Required task –
Set down the material exactly as given, please, from its first line through the line that includes "COL = SC.collection".

Material –
☆ ☆ ☆ ☆
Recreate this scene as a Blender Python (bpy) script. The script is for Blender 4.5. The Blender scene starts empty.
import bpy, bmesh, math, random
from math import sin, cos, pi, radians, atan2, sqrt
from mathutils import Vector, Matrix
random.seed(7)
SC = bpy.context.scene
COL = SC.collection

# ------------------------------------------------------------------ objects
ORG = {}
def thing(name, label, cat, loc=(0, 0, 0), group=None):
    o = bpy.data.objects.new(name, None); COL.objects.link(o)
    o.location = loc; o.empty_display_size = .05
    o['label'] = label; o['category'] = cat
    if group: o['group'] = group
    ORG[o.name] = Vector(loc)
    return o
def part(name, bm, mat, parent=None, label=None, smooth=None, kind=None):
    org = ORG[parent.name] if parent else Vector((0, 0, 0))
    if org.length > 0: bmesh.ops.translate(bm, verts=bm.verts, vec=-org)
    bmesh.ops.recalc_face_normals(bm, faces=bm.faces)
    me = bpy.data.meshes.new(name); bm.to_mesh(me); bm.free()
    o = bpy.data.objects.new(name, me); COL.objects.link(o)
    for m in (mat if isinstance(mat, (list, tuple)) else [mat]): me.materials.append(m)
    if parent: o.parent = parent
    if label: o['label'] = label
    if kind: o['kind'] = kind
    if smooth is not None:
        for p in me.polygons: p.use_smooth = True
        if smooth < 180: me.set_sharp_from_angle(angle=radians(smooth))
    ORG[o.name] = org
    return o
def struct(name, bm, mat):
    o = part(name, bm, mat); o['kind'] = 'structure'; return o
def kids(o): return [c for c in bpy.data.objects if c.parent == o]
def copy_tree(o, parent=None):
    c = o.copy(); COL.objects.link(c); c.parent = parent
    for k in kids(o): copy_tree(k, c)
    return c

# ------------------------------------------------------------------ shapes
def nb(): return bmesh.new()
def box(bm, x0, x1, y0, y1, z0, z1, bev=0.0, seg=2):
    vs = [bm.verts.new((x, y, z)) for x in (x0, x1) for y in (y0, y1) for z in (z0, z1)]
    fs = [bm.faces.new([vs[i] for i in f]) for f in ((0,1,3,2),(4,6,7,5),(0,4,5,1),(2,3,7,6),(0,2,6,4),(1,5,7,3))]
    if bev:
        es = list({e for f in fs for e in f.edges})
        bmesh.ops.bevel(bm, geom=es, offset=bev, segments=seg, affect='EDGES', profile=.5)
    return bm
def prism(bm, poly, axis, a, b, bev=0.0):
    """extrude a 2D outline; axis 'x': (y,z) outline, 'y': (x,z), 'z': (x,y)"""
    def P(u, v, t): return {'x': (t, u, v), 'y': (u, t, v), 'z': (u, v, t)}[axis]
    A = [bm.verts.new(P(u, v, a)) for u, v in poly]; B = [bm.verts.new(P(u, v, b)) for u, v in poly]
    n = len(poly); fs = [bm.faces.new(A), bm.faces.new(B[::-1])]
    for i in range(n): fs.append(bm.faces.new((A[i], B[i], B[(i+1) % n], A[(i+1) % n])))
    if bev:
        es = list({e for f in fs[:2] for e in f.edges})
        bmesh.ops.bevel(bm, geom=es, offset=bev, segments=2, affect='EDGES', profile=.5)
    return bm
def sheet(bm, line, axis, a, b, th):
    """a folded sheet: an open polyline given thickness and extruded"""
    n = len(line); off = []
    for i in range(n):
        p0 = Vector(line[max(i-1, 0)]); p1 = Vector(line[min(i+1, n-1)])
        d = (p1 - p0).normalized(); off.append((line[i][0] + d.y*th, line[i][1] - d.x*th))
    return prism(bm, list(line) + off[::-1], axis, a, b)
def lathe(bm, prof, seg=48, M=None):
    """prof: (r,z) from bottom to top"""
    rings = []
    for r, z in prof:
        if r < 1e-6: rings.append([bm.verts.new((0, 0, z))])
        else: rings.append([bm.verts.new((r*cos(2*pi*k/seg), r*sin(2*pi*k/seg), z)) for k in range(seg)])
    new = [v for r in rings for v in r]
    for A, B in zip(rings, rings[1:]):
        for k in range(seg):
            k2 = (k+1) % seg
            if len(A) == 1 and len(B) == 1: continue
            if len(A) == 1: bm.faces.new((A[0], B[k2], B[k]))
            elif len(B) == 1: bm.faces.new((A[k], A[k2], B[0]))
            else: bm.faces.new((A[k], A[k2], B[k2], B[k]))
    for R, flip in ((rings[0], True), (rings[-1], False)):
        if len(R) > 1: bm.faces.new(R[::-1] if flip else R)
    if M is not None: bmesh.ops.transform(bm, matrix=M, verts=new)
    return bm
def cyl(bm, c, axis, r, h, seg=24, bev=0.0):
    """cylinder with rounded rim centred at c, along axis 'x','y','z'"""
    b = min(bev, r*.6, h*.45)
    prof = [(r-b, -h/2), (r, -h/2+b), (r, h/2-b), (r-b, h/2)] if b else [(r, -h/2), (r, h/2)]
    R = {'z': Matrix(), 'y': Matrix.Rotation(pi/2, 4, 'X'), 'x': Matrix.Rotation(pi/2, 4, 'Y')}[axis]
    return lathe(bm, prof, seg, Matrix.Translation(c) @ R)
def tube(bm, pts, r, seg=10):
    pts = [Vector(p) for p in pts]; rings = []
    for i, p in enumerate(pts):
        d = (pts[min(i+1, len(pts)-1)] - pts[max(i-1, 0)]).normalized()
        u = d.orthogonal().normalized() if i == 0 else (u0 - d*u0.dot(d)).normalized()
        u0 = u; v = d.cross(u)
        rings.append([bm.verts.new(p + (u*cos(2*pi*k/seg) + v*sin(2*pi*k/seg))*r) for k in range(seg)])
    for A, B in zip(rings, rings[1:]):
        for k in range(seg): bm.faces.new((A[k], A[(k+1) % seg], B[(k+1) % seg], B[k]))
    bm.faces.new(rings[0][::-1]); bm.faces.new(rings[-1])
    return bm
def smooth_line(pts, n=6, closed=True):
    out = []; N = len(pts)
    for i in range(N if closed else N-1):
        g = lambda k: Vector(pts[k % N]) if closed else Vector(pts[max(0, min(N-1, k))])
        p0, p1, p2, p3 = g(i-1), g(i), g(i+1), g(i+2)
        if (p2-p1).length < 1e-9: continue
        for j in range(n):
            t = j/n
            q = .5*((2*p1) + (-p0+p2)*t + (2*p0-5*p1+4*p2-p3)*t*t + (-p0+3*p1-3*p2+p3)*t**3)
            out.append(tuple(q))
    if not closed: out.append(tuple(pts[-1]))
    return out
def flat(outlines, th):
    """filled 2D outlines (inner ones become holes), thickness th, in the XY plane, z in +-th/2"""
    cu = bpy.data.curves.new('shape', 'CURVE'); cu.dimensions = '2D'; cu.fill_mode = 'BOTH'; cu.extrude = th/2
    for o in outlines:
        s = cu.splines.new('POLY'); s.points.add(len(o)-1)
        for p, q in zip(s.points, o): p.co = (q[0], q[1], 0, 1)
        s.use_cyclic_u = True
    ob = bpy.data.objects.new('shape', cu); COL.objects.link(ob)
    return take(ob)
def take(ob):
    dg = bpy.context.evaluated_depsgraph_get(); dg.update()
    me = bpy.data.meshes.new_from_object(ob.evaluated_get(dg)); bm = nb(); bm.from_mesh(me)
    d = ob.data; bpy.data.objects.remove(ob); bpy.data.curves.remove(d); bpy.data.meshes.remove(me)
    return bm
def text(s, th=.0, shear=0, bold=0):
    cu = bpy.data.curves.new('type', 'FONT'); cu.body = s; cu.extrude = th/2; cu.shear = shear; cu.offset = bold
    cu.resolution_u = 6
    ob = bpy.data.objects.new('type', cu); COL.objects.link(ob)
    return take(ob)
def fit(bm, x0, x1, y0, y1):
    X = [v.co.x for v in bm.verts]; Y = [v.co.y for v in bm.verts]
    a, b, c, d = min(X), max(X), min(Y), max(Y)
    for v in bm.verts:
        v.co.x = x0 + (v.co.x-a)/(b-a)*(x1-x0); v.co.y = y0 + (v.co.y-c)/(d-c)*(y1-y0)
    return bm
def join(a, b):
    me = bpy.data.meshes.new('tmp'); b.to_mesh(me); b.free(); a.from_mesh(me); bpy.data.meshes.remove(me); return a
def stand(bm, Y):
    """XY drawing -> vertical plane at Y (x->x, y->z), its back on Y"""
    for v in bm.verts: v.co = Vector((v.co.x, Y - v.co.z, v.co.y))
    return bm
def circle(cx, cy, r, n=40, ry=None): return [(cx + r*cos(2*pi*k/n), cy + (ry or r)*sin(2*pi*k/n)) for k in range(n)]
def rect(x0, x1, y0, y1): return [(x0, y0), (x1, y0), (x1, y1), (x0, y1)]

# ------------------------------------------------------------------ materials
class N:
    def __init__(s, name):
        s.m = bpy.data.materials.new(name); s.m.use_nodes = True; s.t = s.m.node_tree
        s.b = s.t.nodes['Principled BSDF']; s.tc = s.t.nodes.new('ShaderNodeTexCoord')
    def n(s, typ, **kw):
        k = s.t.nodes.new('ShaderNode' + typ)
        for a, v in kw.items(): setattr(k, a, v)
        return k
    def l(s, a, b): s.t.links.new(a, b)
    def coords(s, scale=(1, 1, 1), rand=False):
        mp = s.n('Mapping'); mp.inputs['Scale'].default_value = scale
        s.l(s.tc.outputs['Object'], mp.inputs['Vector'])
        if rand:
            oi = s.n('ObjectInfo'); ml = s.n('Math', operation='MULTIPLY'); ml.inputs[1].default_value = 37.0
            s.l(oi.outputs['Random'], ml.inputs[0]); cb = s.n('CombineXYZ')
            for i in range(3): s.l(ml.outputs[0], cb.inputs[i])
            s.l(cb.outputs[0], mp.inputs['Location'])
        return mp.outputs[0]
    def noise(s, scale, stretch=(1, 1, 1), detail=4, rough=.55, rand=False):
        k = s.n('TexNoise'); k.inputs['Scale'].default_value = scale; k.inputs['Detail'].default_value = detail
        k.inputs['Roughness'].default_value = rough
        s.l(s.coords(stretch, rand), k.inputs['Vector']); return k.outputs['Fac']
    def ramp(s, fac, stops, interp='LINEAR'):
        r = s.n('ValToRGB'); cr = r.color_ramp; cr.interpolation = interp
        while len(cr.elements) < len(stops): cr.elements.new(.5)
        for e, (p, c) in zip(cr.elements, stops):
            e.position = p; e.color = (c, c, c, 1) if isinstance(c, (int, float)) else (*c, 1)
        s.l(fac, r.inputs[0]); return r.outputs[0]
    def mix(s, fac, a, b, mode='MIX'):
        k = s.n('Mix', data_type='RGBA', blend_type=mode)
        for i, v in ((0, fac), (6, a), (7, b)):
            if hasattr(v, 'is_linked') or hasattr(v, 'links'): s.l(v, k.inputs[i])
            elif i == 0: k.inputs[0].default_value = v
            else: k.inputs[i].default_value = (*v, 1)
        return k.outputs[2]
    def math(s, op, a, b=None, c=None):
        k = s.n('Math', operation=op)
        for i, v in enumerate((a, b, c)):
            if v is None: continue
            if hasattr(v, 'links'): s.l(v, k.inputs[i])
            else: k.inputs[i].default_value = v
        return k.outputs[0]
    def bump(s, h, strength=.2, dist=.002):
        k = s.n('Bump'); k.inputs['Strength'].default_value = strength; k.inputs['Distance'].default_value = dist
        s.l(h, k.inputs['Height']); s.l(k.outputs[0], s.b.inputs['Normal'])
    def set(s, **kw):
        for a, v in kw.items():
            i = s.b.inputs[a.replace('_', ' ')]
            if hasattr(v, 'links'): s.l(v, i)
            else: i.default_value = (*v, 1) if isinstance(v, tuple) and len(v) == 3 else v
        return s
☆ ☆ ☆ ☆
Correct answer –
Recreate this scene as a Blender Python (bpy) script. The script is for Blender 4.5. The Blender scene starts empty.
import bpy, bmesh, math, random
from math import sin, cos, pi, radians, atan2, sqrt
from mathutils import Vector, Matrix
random.seed(7)
SC = bpy.context.scene
COL = SC.collection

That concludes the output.